Chick Fil-A specifically. Would you like to see New York progs head's explode? It's not so fun as it sounds. Chick Fil-A opens in New York and offers the first 100 customers sandwiches for life and that is a very compelling pull. Darren Rovell Twitter post with photo of line 3-4 deep wrapping around the block in both directions from a corner shop, and all with umbrellas opened, raining with hurricane warning. The sophisticates simply cannot believe it.
The link is for the photo and comments.
11 comments:
Minus the rain, that sounds like the Chick-fil-a's around here roughly every day but Sunday.
risking their very lives for free food! oh the humanity! Don't they know it's a hurricane! Don't they understand that the CEO has an opinion that isn't PC? Mind-crime! They are all gonna die!!
(I'm kidding) Hot food for free? in NYC? Go for it.
The gay controversy has to have been a huge win for them. I never tried one until that happened and I felt compelled to fight the boycott. I'm a regular customer now that probably never would have been otherwise.

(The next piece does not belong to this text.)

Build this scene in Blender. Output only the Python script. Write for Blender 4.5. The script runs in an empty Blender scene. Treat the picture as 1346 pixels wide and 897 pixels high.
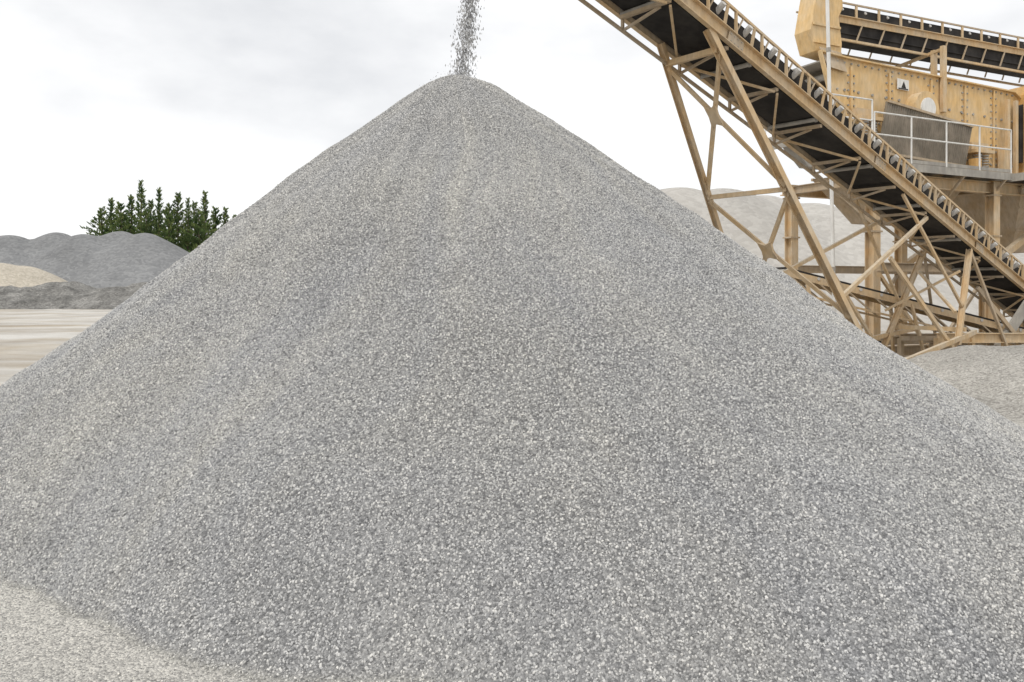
import bpy, bmesh, math, random
import numpy as np
from mathutils import Vector, Matrix, noise
random.seed(7); np.random.seed(7)
S = bpy.context.scene
S.view_settings.view_transform='Standard'; S.view_settings.look='None'; S.view_settings.exposure=0

# ------------------------------------------------------------------ camera
CAM_H=2.5
cam=bpy.data.cameras.new('camera'); co=bpy.data.objects.new('camera',cam); S.collection.objects.link(co)
co.location=(0,0,CAM_H); co.rotation_euler=(math.radians(90),0,0)
cam.lens=28; cam.sensor_width=36; cam.shift_y=-(448.5-378)/1346; cam.clip_end=6000; cam.clip_start=.05
S.camera=co

# ------------------------------------------------------------------ materials
def new_mat(name):
    m=bpy.data.materials.new(name); m.use_nodes=True
    n=m.node_tree.nodes; b=n['Principled BSDF']; b.inputs['Specular IOR Level'].default_value=.2
    return m,n,m.node_tree.links,b
def ramp(n,stops):
    r=n.new('ShaderNodeValToRGB'); e=r.color_ramp.elements
    while len(e)>1: e.remove(e[-1])
    e[0].position=stops[0][0]; e[0].color=(*stops[0][1],1)
    for p,c in stops[1:]:
        x=e.new(p); x.color=(*c,1)
    return r
def mix(n,l,fac,a,b,mode='MIX'):
    m=n.new('ShaderNodeMix'); m.data_type='RGBA'; m.blend_type=mode
    for s,v in ((0,fac),(6,a),(7,b)):
        if hasattr(v,'links') or isinstance(v,bpy.types.NodeSocket): l.new(v,m.inputs[s])
        elif s==0: m.inputs[0].default_value=v
        else: m.inputs[s].default_value=(*v,1)
    return m.outputs[2]
def nz(n,l,scale,detail=4,co=None,rough=.55):
    t=n.new('ShaderNodeTexNoise'); t.inputs['Scale'].default_value=scale; t.inputs['Detail'].default_value=detail
    t.inputs['Roughness'].default_value=rough
    if co is not None: l.new(co,t.inputs['Vector'])
    return t.outputs['Fac']
def coords(n,l,scale=None,kind='Object'):
    t=n.new('ShaderNodeTexCoord')
    if scale is None: return t.outputs[kind]
    mp=n.new('ShaderNodeMapping'); mp.inputs['Scale'].default_value=scale
    l.new(t.outputs[kind],mp.inputs['Vector']); return mp.outputs['Vector']
def bump(n,l,b,h,strength,dist):
    bp=n.new('ShaderNodeBump'); bp.inputs['Strength'].default_value=strength; bp.inputs['Distance'].default_value=dist
    l.new(h,bp.inputs['Height']); l.new(bp.outputs[0],b.inputs['Normal'])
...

Chip is funny - a mixture between a nerdy, reclusive hermit and a crusty fuddy duddy. Anyway, there never was much of an issue of its business being affected, they always did make tasty, and probably well-sourced chicken, and are therefore probably provided a net benefit for the more important "movement" to improve the food supply (a so-called "progressive" cause) as Burglar Queen and McStankald's goes to antibiotic-free beef, etc. On top of that, it prompted competitive DIY efforts to develop a great homemade Chick-Fil-A alternative.
NYC is huge so one new business with a busy line doesn't mean much comparatively for the company. Was it in Harlem? And no one cares about a business not wanting to operate on Sunday (although a conservative might, since that could benefit the employees which as everyone knows is a breach in the laws of capitalism), or the outdated opinion of its now-dead 93-year old Southern founder.

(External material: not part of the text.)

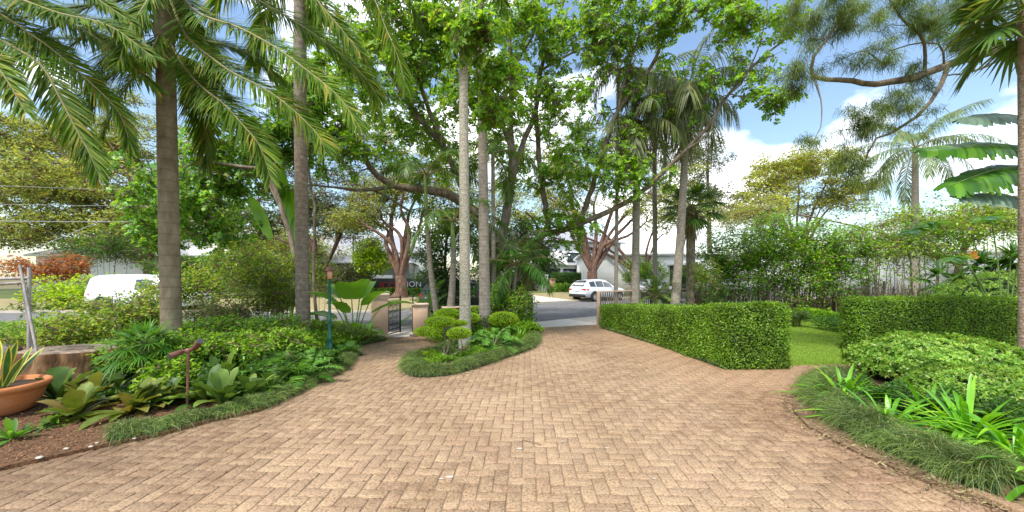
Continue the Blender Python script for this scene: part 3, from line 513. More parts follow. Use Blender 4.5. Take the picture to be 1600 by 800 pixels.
s = MB(); ellipsoid(s, P(644, 524, 11.0) * [1, 1, 0] + [0, 0, .06], (.10, .08, .07), 10, 7, jit=.1, rng=RS(2)); single('white_stone', s, M['stone'], 'white painted stone at the foot of the slim black gate post', 'stone')
# driveway gate posts
c = P(829, 500, 12.95) * [1, 1, 0]; t = thing('gate_post', 'dark grey square gate post at the left side of the driveway opening', 'post', c); s = MB(); bbox(s, c + [0, 0, .56], (.13, .13, 1.12), R(25), .01); part('shaft', s, mat('dark_timber_post', [(.05, .055, .05), (.11, .11, .10)], 8, .8, .3), t)
s = MB(); bbox(s, c + [0, 0, 1.14], (.17, .17, .05), R(25), .01); part('cap', s, M['salmonc'], t)
u = nrm(np.array([.79, .61, 0])); F0 = P(935, 500, 13.9) * [1, 1, 0]
fn = thing('picket_fence', 'salmon framed front fence with dark vertical pickets right of the driveway', 'fence', F0)
for k in range(4):
    c = F0 + u * (2.6 * k); s = MB(); bbox(s, c + [0, 0, .61], (.10, .10, 1.22), R(37), .008); part('post', s, M['salmon'], fn)
s = MB()
for k in range(3):
    a, b = F0 + u * (2.6 * k + .05), F0 + u * (2.6 * k + 2.55); m_ = (a + b) / 2
    bbox(s, m_ + [0, 0, 1.2], (2.5, .09, .055), math.atan2(u[1], u[0]), .006); bbox(s, m_ + [0, 0, .38], (2.5, .07, .05), math.atan2(u[1], u[0]), .006)
part('rail', s, M['salmon'], fn)
s = MB()
for q in np.arange(.14, 7.75, .13): box(s, F0 + u * q + [0, 0, .79], (.035, .02, .77), R(37))
part('picket', s, M['barkd'], fn)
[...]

Not a big chicken sammie fan.
I think their cow adverts are asinine.
Their anti-cow advertisements are, indeed, ridiculous.

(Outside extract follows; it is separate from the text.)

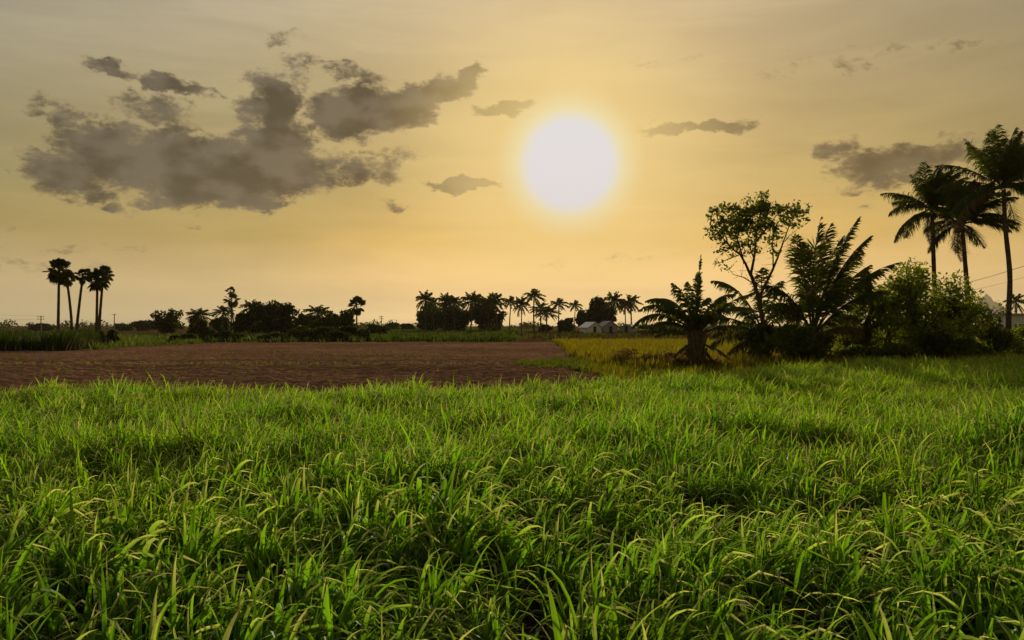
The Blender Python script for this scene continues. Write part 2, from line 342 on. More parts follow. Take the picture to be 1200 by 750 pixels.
# ------------------------------------------------------------------ scatter (one stuff object, its plants instanced)
def scatter(name, pts, rots, scl, idx, meshes, label, cat, parent=None, kind='stuff', group=None):
    col = bpy.data.collections.new(name + '_kinds')
    for i, me in enumerate(meshes):
        col.objects.link(bpy.data.objects.new('%s_kind_%02d' % (name, i), me))
    me = bpy.data.meshes.new(name); n = len(pts)
    me.vertices.add(n); me.vertices.foreach_set('co', np.asarray(pts, np.float32).ravel())
    a = me.attributes.new('rot', 'FLOAT_VECTOR', 'POINT'); a.data.foreach_set('vector', np.asarray(rots, np.float32).ravel())
    a = me.attributes.new('scl', 'FLOAT_VECTOR', 'POINT'); a.data.foreach_set('vector', np.asarray(scl, np.float32).ravel())
    a = me.attributes.new('idx', 'INT', 'POINT'); a.data.foreach_set('value', np.asarray(idx, np.int32))
    o = link(name, me, parent)
    g = bpy.data.node_groups.new(name, 'GeometryNodeTree')
    g.interface.new_socket('Geometry', in_out='INPUT', socket_type='NodeSocketGeometry')
    g.interface.new_socket('Geometry', in_out='OUTPUT', socket_type='NodeSocketGeometry')
    gi, go = g.nodes.new('NodeGroupInput'), g.nodes.new('NodeGroupOutput')
    ci = g.nodes.new('GeometryNodeCollectionInfo'); ci.inputs['Collection'].default_value = col
    ci.inputs['Separate Children'].default_value = True; ci.inputs['Reset Children'].default_value = True
    ip = g.nodes.new('GeometryNodeInstanceOnPoints'); ip.inputs['Pick Instance'].default_value = True
    def na(nm, dt):
        k = g.nodes.new('GeometryNodeInputNamedAttribute'); k.data_type = dt; k.inputs['Name'].default_value = nm; return k.outputs['Attribute']
    g.links.new(gi.outputs[0], ip.inputs['Points']); g.links.new(ci.outputs[0], ip.inputs['Instance'])
    g.links.new(na('idx', 'INT'), ip.inputs['Instance Index'])
    g.links.new(na('rot', 'FLOAT_VECTOR'), ip.inputs['Rotation']); g.links.new(na('scl', 'FLOAT_VECTOR'), ip.inputs['Scale'])
    g.links.new(ip.outputs[0], go.inputs[0])
    md = o.modifiers.new('scatter', 'NODES'); md.node_group = g
    return tag(o, label, cat, group, kind)

# ------------------------------------------------------------------ ground and fields
def sheet(name, poly, z, m, label, cat, kind='structure', cuts=0):
    me = bpy.data.meshes.new(name); me.from_pydata([(x, y, z) for x, y in poly], [], [tuple(range(len(poly)))])
    me.materials.append(m); return tag(link(name, me), label, cat, None, kind)
def poly_px(pts): return [(px(x, gd(y)), gd(y)) for x, y in pts]

sheet('ground', [(-9000, -60), (9000, -60), (9000, 14000), (-9000, 14000)], 0, MT['land'], 'flat dry farmland reaching to the horizon', 'ground')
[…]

But every campaign has to have its gimmick. I suppose if they're unusual enough to be memorable that's entirely the point. As bag said about the gay controversy.
I remember my dad used to call the abomination known as "McNuggets" "Beaks and claws".
This was way back in the 1980s before anyone knew about ammonium-bleached pink paste.
But of course, even then you could tell that they obsessed over flavor and couldn't even manage to put something in those things that vaguely resembled chicken meat.
The Truetts have perfected both the flavor and consistent texture of a well-done spicy, breaded chicken filet. Without compromising any nice service. cleanliness of their establishments and wholesome attitude.
If nothing else, you have to respect a mass-produced chain operation pulling off all that. But as they continue to grow, who knows if they can maintain it?
I'm like you bags never knew how good they were till the Boycott. There were none in my Area when the Boycott started, now there are 3 and they're always busy.
We have one that sits in the same parking lot next door to a Burger King. If BK gets 1 customer per CFA 10's, it's a good day for BK.